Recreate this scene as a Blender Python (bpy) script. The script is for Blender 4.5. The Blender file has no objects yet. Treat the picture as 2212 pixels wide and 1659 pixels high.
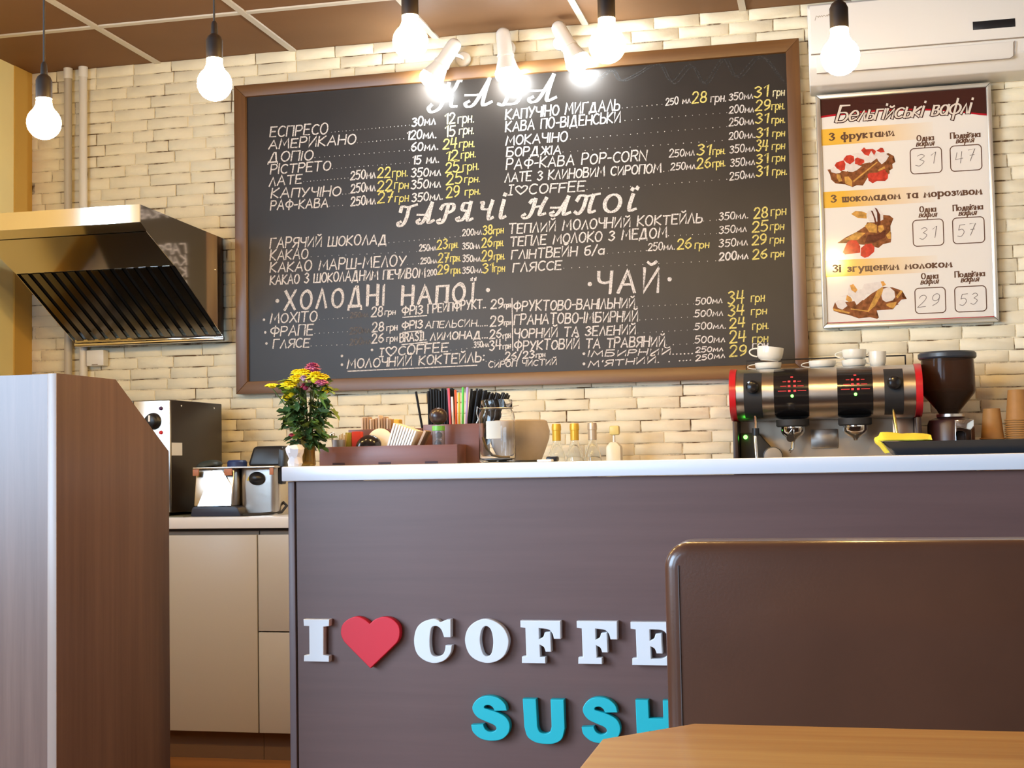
import bpy, bmesh, math, random
from mathutils import Vector, Matrix
random.seed(7)
scene = bpy.context.scene
C = scene.collection
PI = math.pi

# ---------------------------------------------------------------- camera
cam_data = bpy.data.cameras.new('camera')
cam = bpy.data.objects.new('camera', cam_data); C.objects.link(cam)
cam_data.sensor_width = 36.0; cam_data.lens = 48.3805; cam_data.clip_start = 0.02
RGT, UPV, FWD = Vector((0.97441, 0.224005, -0.018613)), Vector((0.030665, -0.050443, 0.998256)), Vector((-0.222675, 0.973282, 0.056021))
rot = Matrix((RGT, UPV, -FWD)).transposed().to_4x4()
cam.matrix_world = Matrix.Translation((0, 0, 1.03)) @ rot
scene.camera = cam
# ---------------------------------------------------------------- world, daylight, exposure
world = bpy.data.worlds.new('world'); scene.world = world; world.use_nodes = True
bg = world.node_tree.nodes['Background']; bg.inputs[0].default_value = (0.55, 0.72, 1.0, 1); bg.inputs[1].default_value = 1.0
DAY = 20.0
# left-wall window out of the frame, and a narrow one added for steel reflections: (y0, y1, z0, z1)
WINS = [(-1.50, 1.25, 0.95, 2.62), (2.85, 3.14, 1.34, 2.35)]
for y0, y1, z0, z1 in WINS:
    sun_l = bpy.data.lights.new('daylight', 'AREA'); sun_l.shape = 'RECTANGLE'
    sun_l.size = y1 - y0; sun_l.size_y = z1 - z0
    sun_l.energy = DAY * math.pi * (y1 - y0) * (z1 - z0); sun_l.color = (0.52, 0.74, 1.0)
    sun_o = bpy.data.objects.new('daylight', sun_l); C.objects.link(sun_o)
    sun_o.location = (-3.262, (y0 + y1) / 2, (z0 + z1) / 2)
    sun_o.rotation_euler = (PI / 2, 0, -PI / 2)
FWIN = (-3.05, -1.75, 0.60, 2.35)                       # window in the wall behind the camera (x0, x1, z0, z1)
sun_l = bpy.data.lights.new('daylight', 'AREA'); sun_l.shape = 'RECTANGLE'; sun_l.size = FWIN[1] - FWIN[0]; sun_l.size_y = FWIN[3] - FWIN[2]
sun_l.energy = DAY * .4 * math.pi * sun_l.size * sun_l.size_y; sun_l.color = (0.52, 0.74, 1.0)
sun_o = bpy.data.objects.new('daylight', sun_l); C.objects.link(sun_o)
sun_o.location = ((FWIN[0] + FWIN[1]) / 2, -2.52, (FWIN[2] + FWIN[3]) / 2); sun_o.rotation_euler = (PI / 2, 0, 0)
BULB = 205.0; SPOT = 120.0
BULB_COL = (1.0, 0.635, 0.215); SPOT_COL = (0.84, 0.94, 1.0)
vs = scene.view_settings
scene.display_settings.display_device = 'sRGB'
vs.view_transform = 'Standard'; vs.look = 'None'; vs.gamma = 1.0; vs.use_curve_mapping = False
vs.exposure = 0.48

scene.cycles.max_bounces = 8; scene.cycles.diffuse_bounces = 4; scene.cycles.glossy_bounces = 4; scene.cycles.transmission_bounces = 8
scene.cycles.caustics_reflective = False; scene.cycles.caustics_refractive = False

# ---------------------------------------------------------------- helpers
def s2l(c):
    return tuple(((x / 255 + .055) / 1.055) ** 2.4 if x / 255 > .04045 else x / 255 / 12.92 for x in c)
def mat(name, col, rough=.5, metal=0., emit=None, es=0., noise=0., nscale=8., bump=0., bscale=40., trans=0., ior=1.45, coat=0., alpha=1., stretch=None, spec=.5):
    m = bpy.data.materials.new(name); m.use_nodes = True
    nt = m.node_tree; N = nt.nodes; L = nt.links; b = N['Principled BSDF']
    c = tuple(col) + (1,)
    b.inputs['Base Color'].default_value = c
    b.inputs['Roughness'].default_value = rough; b.inputs['Metallic'].default_value = metal
    b.inputs['Specular IOR Level'].default_value = spec
    b.inputs['Transmission Weight'].default_value = trans; b.inputs['IOR'].default_value = ior
    b.inputs['Coat Weight'].default_value = coat; b.inputs['Coat Roughness'].default_value = .1
    b.inputs['Alpha'].default_value = alpha
    if emit: b.inputs['Emission Color'].default_value = tuple(emit) + (1,); b.inputs['Emission Strength'].default_value = es
    if noise or bump:
        tc = N.new('ShaderNodeTexCoord'); src = tc.outputs['Object']
        mp = N.new('ShaderNodeMapping'); L.new(src, mp.inputs[0]); mp.inputs['Scale'].default_value = stretch or (1, 1, 1)
        src = mp.outputs[0]
    if noise:
        n = N.new('ShaderNodeTexNoise'); n.inputs['Scale'].default_value = nscale; n.inputs['Detail'].default_value = 6
        L.new(src, n.inputs['Vector'])
        r = N.new('ShaderNodeValToRGB'); L.new(n.outputs['Fac'], r.inputs[0])
        r.color_ramp.elements[0].position = .3; r.color_ramp.elements[1].position = .7
        r.color_ramp.elements[0].color = tuple(x * (1 - noise) for x in col) + (1,)
        r.color_ramp.elements[1].color = tuple(min(1, x * (1 + noise)) for x in col) + (1,)
        L.new(r.outputs[0], b.inputs['Base Color'])
    if bump:
        n2 = N.new('ShaderNodeTexNoise'); n2.inputs['Scale'].default_value = bscale; n2.inputs['Detail'].default_value = 5
        L.new(src, n2.inputs['Vector'])
        bp = N.new('ShaderNodeBump'); bp.inputs['Strength'].default_value = bump; bp.inputs['Distance'].default_value = .004
        L.new(n2.outputs['Fac'], bp.inputs['Height']); L.new(bp.outputs[0], b.inputs['Normal'])
    return m
def wood(name, dark, light, axis, rough=.4, scale=1., coat=0., spec=.5):
    m = bpy.data.materials.new(name); m.use_nodes = True
    nt = m.node_tree; N = nt.nodes; L = nt.links; b = N['Principled BSDF']
    b.inputs['Roughness'].default_value = rough; b.inputs['Coat Weight'].default_value = coat
    b.inputs['Specular IOR Level'].default_value = spec
    tc = N.new('ShaderNodeTexCoord'); mp = N.new('ShaderNodeMapping'); L.new(tc.outputs['Object'], mp.inputs[0])
    sc = [40 * scale] * 3; sc[axis] = 1.6 * scale; mp.inputs['Scale'].default_value = sc
    n = N.new('ShaderNodeTexNoise'); n.inputs['Scale'].default_value = 1.; n.inputs['Detail'].default_value = 8; n.inputs['Roughness'].default_value = .65
    L.new(mp.outputs[0], n.inputs['Vector'])
    mp2 = N.new('ShaderNodeMapping'); L.new(tc.outputs['Object'], mp2.inputs[0])
    sc2 = [7 * scale] * 3; sc2[axis] = .5 * scale; mp2.inputs['Scale'].default_value = sc2
    n2 = N.new('ShaderNodeTexNoise'); n2.inputs['Scale'].default_value = 1.; n2.inputs['Detail'].default_value = 3
    L.new(mp2.outputs[0], n2.inputs['Vector'])
    mx = N.new('ShaderNodeMath'); mx.operation = 'MULTIPLY_ADD'; mx.inputs[1].default_value = .55
    L.new(n.outputs['Fac'], mx.inputs[0])
    m3 = N.new('ShaderNodeMath'); m3.operation = 'MULTIPLY'; m3.inputs[1].default_value = .45; L.new(n2.outputs['Fac'], m3.inputs[0])
    L.new(m3.outputs[0], mx.inputs[2])
    r = N.new('ShaderNodeValToRGB'); L.new(mx.outputs[0], r.inputs[0])
    r.color_ramp.elements[0].position = .32; r.color_ramp.elements[1].position = .68
    r.color_ramp.elements[0].color = tuple(dark) + (1,); r.color_ramp.elements[1].color = tuple(light) + (1,)
    L.new(r.outputs[0], b.inputs['Base Color'])
    bp = N.new('ShaderNodeBump'); bp.inputs['Strength'].default_value = .08; bp.inputs['Distance'].default_value = .002
    L.new(mx.outputs[0], bp.inputs['Height']); L.new(bp.outputs[0], b.inputs['Normal'])
    return m

def nb(): return bmesh.new()
def box(bm, lo, hi, bev=0., seg=2, rz=0., piv=None):
    t = bmesh.new(); bmesh.ops.create_cube(t, size=1)
    for v in t.verts:
        v.co = Vector([(lo[i] + hi[i]) / 2 + v.co[i] * (hi[i] - lo[i]) for i in range(3)])
    if bev: bmesh.ops.bevel(t, geom=list(t.edges), offset=bev, segments=seg, affect='EDGES', profile=.5)
    if rz:
        p = Vector(piv or [(lo[i] + hi[i]) / 2 for i in range(3)])
        bmesh.ops.rotate(t, verts=t.verts, cent=p, matrix=Matrix.Rotation(rz, 3, 'Z'))
    merge(bm, t)
def merge(bm, t, M=None):
    me = bpy.data.meshes.new('tmp'); 
    if M is not None: t.transform(M)
    t.to_mesh(me); t.free(); bm.from_mesh(me); bpy.data.meshes.remove(me)
def lathe(bm, prof, c=(0, 0, 0), seg=32, M=None, cap0=True, cap1=True, sx=1., sy=1.):
    t = bmesh.new(); rings = []
    for r, z in prof:
        rings.append([t.verts.new((r * sx * math.cos(2 * PI * k / seg), r * sy * math.sin(2 * PI * k / seg), z)) for k in range(seg)])
    for a, b in zip(rings, rings[1:]):
        for k in range(seg):
            t.faces.new((a[k], a[(k + 1) % seg], b[(k + 1) % seg], b[k]))
    if cap0: t.faces.new(rings[0][::-1])
    if cap1: t.faces.new(rings[-1])
    bmesh.ops.recalc_face_normals(t, faces=t.faces)
    merge(bm, t, Matrix.Translation(c) @ (M if M is not None else Matrix()))
def tube(bm, pts, r, seg=10, caps=True):
    pts = [Vector(p) for p in pts]; t = bmesh.new(); rings = []
    rr = r if isinstance(r, (list, tuple)) else [r] * len(pts)
    up = None
    for i, p in enumerate(pts):
        d = (pts[min(i + 1, len(pts) - 1)] - pts[max(i - 1, 0)]).normalized()
        if up is None: up = d.orthogonal().normalized()
        up = (up - d * up.dot(d)).normalized(); s = d.cross(up)
        rings.append([t.verts.new(p + rr[i] * (up * math.cos(2 * PI * k / seg) + s * math.sin(2 * PI * k / seg))) for k in range(seg)])
    for a, b in zip(rings, rings[1:]):
        for k in range(seg): t.faces.new((a[k], a[(k + 1) % seg], b[(k + 1) % seg], b[k]))
    if caps: t.faces.new(rings[0][::-1]); t.faces.new(rings[-1])
    bmesh.ops.recalc_face_normals(t, faces=t.faces)
    merge(bm, t)
def prism(bm, poly, axis, a, b, bev=0.):
    """poly: 2D points in the two other axes (order x,y,z without axis)"""
    t = bmesh.new()
    def mk(p, w):
        c = list(p); c.insert(axis, w); return t.verts.new(c)
    A = [mk(p, a) for p in poly]; B = [mk(p, b) for p in poly]; n = len(poly)
    t.faces.new(A); t.faces.new(B[::-1])
    for k in range(n): t.faces.new((A[k], B[k], B[(k + 1) % n], A[(k + 1) % n]))
    bmesh.ops.recalc_face_normals(t, faces=t.faces)
    if bev: bmesh.ops.bevel(t, geom=list(t.edges), offset=bev, segments=2, affect='EDGES', profile=.5)
    merge(bm, t)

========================

● **SET TASK**
Return every line in the listing that contains the word "objects".

● **EXPECTED ANSWER**
Recreate this scene as a Blender Python (bpy) script. The script is for Blender 4.5. The Blender file has no objects yet. Treat the picture as 2212 pixels wide and 1659 pixels high.
cam = bpy.data.objects.new('camera', cam_data); C.objects.link(cam)
    sun_o = bpy.data.objects.new('daylight', sun_l); C.objects.link(sun_o)
sun_o = bpy.data.objects.new('daylight', sun_l); C.objects.link(sun_o)